> Provided material:
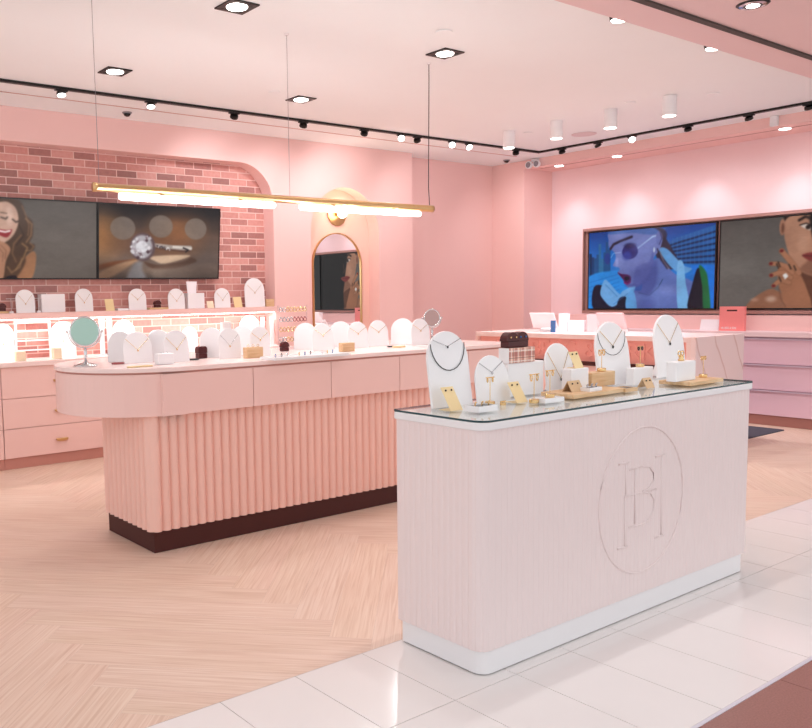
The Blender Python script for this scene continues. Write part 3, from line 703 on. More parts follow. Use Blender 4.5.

---

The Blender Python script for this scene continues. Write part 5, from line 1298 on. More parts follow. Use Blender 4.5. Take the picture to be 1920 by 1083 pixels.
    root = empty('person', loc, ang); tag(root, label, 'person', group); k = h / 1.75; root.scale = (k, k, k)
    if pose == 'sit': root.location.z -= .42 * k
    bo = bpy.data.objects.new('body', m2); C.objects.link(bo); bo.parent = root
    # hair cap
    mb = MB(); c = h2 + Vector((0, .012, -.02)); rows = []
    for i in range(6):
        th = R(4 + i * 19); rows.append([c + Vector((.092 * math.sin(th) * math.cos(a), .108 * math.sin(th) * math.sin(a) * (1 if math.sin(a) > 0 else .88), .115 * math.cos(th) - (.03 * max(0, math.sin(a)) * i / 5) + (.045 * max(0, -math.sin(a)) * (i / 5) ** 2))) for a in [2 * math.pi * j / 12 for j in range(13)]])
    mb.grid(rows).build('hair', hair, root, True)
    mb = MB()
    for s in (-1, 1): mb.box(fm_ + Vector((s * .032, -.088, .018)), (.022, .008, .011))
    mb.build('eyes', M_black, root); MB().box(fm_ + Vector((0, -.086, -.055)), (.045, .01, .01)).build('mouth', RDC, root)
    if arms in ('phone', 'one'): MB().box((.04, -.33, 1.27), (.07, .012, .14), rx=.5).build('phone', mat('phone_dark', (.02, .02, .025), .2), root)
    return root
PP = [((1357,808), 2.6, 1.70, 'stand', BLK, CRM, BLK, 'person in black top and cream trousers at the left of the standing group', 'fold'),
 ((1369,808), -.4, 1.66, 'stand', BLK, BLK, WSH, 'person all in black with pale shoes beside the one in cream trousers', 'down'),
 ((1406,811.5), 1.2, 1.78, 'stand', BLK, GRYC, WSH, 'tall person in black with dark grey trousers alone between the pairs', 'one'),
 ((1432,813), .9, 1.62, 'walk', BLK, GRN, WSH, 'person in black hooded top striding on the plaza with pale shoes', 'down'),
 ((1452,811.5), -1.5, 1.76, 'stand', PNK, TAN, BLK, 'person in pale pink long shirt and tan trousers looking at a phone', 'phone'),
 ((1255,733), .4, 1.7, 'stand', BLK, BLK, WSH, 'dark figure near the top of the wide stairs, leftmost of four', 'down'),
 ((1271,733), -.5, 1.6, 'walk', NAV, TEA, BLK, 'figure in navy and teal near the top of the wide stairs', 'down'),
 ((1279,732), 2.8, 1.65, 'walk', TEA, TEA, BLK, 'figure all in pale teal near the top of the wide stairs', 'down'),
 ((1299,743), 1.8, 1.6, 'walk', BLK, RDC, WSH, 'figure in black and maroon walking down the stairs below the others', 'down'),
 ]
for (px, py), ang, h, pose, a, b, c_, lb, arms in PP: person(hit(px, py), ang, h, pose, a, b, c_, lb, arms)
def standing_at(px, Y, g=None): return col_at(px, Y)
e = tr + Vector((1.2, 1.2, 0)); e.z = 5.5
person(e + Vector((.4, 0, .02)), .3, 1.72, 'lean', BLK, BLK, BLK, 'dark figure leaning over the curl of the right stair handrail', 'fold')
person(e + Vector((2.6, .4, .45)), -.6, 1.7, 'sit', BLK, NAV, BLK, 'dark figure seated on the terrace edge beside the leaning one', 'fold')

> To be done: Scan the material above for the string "Write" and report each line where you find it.

> Written solution:
The Blender Python script for this scene continues. Write part 3, from line 703 on. More parts follow. Use Blender 4.5.
The Blender Python script for this scene continues. Write part 5, from line 1298 on. More parts follow. Use Blender 4.5. Take the picture to be 1920 by 1083 pixels.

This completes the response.